(Stored entries)

++++++

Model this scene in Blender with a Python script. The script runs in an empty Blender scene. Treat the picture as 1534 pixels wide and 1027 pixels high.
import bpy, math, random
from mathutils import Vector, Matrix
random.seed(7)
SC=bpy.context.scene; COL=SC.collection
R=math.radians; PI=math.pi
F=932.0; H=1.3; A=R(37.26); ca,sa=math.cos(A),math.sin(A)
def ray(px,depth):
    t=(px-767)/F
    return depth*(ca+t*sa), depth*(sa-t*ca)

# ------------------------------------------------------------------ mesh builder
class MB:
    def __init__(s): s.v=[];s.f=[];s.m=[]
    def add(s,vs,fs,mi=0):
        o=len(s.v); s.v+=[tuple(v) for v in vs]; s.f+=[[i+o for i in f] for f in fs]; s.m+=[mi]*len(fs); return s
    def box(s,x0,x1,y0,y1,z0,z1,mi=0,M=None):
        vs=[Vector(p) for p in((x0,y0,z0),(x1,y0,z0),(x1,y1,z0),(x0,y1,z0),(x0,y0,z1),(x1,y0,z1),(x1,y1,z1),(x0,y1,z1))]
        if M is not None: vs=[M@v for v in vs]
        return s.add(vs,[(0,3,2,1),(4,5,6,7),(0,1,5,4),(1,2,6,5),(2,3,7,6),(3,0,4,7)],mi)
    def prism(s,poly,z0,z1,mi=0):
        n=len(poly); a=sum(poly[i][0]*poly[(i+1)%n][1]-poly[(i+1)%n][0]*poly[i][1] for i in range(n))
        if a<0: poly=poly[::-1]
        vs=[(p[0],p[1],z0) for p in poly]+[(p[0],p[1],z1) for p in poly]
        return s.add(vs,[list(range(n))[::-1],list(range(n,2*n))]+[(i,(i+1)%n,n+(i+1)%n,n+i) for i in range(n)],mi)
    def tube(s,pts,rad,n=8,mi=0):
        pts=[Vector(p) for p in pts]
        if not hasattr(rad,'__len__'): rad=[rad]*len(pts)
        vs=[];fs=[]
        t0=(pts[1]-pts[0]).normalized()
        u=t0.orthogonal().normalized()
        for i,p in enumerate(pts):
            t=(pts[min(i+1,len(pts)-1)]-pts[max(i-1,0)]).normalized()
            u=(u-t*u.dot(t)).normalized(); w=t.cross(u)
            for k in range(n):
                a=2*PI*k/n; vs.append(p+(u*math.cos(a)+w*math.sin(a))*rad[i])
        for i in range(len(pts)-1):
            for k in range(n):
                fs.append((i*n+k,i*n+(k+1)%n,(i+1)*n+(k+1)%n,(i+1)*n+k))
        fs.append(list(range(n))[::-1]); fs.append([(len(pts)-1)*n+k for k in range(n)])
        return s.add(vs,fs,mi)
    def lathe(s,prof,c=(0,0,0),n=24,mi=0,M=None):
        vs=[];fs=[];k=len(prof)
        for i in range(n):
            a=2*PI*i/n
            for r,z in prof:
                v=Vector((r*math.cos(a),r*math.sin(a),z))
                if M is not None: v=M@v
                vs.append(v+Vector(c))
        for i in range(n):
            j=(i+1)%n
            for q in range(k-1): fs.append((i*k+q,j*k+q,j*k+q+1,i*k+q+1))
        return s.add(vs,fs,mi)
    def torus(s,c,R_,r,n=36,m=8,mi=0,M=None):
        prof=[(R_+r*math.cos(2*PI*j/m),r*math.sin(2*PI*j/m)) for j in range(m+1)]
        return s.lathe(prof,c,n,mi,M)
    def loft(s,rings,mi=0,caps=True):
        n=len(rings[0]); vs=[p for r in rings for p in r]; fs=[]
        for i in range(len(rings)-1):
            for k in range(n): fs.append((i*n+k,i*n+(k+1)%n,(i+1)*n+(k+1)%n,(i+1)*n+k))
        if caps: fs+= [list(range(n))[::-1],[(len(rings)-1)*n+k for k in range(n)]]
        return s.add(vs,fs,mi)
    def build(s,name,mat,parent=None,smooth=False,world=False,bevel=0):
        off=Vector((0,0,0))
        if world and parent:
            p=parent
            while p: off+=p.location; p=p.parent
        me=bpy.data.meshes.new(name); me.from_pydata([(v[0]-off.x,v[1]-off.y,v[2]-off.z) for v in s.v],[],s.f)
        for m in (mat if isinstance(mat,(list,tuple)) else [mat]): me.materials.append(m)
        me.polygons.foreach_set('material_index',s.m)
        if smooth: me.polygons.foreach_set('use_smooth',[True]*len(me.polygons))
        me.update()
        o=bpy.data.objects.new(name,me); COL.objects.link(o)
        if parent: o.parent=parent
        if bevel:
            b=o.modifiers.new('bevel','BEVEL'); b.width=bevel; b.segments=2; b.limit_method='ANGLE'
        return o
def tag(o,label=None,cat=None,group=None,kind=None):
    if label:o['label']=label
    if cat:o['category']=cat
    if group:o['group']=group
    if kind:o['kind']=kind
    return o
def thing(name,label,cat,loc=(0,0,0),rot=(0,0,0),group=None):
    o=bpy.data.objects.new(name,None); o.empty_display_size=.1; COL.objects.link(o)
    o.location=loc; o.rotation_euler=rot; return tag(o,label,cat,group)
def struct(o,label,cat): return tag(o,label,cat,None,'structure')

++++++

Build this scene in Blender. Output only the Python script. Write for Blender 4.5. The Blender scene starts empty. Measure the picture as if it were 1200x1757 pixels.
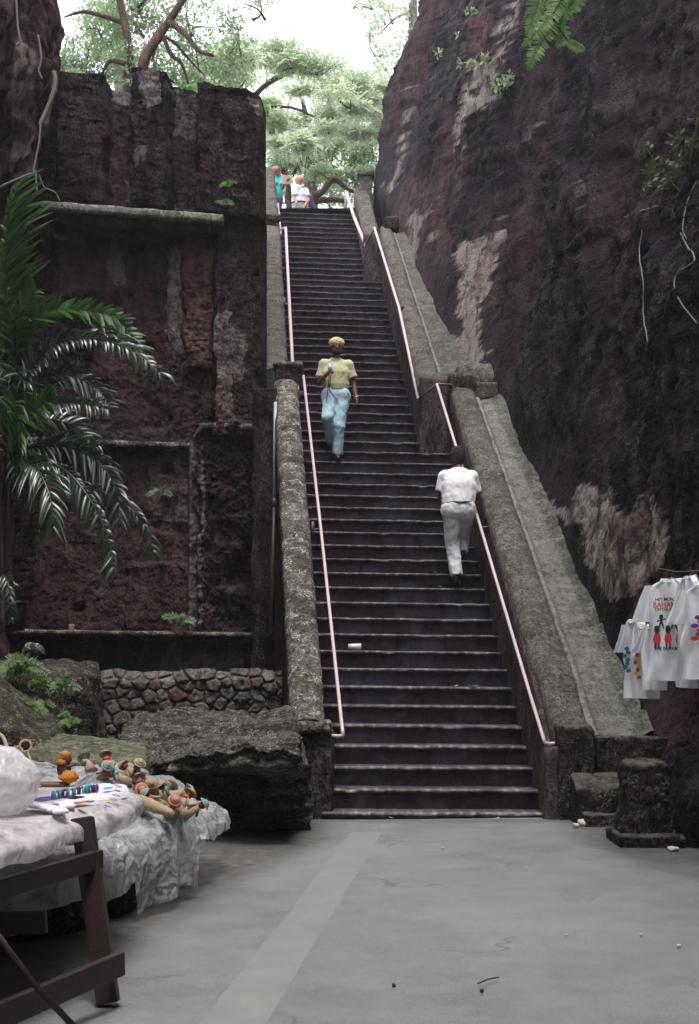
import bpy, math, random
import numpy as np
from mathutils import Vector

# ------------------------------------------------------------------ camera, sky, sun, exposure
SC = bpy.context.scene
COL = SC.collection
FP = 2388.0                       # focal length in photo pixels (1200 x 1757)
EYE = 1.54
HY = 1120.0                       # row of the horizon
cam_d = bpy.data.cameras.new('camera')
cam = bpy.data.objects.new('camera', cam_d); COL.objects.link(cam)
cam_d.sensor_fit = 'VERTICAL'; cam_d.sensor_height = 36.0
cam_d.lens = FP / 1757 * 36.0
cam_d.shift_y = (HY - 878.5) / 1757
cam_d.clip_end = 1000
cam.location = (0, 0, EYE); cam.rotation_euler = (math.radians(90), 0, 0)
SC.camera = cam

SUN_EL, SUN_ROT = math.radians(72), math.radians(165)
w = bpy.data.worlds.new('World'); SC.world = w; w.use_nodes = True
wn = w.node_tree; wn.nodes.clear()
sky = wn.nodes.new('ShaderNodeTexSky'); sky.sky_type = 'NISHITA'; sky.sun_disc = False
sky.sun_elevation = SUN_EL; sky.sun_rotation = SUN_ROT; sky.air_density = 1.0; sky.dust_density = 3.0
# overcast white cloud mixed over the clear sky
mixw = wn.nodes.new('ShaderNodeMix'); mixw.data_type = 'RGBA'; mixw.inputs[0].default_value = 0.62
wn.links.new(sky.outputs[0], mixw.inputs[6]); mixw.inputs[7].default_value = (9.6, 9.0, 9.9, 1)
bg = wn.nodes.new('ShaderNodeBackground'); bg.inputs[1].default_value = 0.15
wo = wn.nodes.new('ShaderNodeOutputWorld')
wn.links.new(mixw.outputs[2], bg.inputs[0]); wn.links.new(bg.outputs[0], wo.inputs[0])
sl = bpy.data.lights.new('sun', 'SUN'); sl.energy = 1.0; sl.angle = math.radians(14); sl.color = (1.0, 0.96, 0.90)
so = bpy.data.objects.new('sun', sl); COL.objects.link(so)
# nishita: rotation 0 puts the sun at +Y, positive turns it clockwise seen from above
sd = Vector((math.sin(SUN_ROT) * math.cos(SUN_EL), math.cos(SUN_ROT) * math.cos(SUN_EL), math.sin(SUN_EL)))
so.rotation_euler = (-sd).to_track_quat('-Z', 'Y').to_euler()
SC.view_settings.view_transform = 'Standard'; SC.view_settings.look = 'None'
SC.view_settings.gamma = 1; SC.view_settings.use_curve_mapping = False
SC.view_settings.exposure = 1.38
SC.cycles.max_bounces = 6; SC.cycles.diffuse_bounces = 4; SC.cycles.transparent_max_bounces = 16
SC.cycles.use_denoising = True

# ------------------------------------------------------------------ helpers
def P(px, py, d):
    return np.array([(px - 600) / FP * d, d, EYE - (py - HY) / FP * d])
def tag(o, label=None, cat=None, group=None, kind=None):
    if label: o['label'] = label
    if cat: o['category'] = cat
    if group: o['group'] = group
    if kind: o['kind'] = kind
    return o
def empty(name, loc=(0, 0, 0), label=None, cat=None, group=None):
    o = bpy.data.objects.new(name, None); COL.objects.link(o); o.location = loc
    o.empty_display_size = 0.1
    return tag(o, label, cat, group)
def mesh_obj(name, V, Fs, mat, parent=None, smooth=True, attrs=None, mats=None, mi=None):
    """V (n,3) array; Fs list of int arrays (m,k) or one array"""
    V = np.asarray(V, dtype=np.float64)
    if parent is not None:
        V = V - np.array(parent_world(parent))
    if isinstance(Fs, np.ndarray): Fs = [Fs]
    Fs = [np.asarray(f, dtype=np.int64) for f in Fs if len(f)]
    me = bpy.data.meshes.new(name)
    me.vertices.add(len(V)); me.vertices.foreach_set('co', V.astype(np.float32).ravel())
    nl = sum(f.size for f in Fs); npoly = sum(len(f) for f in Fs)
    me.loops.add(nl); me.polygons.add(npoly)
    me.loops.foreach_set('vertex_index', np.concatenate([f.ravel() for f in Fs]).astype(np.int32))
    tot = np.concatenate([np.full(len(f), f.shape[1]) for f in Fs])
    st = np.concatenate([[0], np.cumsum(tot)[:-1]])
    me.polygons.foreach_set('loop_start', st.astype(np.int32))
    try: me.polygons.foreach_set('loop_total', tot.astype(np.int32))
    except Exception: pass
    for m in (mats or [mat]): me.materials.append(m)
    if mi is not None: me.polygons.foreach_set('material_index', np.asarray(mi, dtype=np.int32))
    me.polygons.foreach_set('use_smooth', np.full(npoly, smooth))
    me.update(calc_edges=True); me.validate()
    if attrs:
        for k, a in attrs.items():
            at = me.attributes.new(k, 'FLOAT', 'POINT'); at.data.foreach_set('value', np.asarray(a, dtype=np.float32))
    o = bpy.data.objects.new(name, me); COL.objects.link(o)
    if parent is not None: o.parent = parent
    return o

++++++

◆ EXERCISE BRIEF
With the first line being the one containing "Model this scene" and the last line the one containing "return depth*(ca+t*sa), depth*(sa-t*ca)", transcribe exactly the lines above that fall in that range.

◆ FULL ANSWER
Model this scene in Blender with a Python script. The script runs in an empty Blender scene. Treat the picture as 1534 pixels wide and 1027 pixels high.
import bpy, math, random
from mathutils import Vector, Matrix
random.seed(7)
SC=bpy.context.scene; COL=SC.collection
R=math.radians; PI=math.pi
F=932.0; H=1.3; A=R(37.26); ca,sa=math.cos(A),math.sin(A)
def ray(px,depth):
    t=(px-767)/F
    return depth*(ca+t*sa), depth*(sa-t*ca)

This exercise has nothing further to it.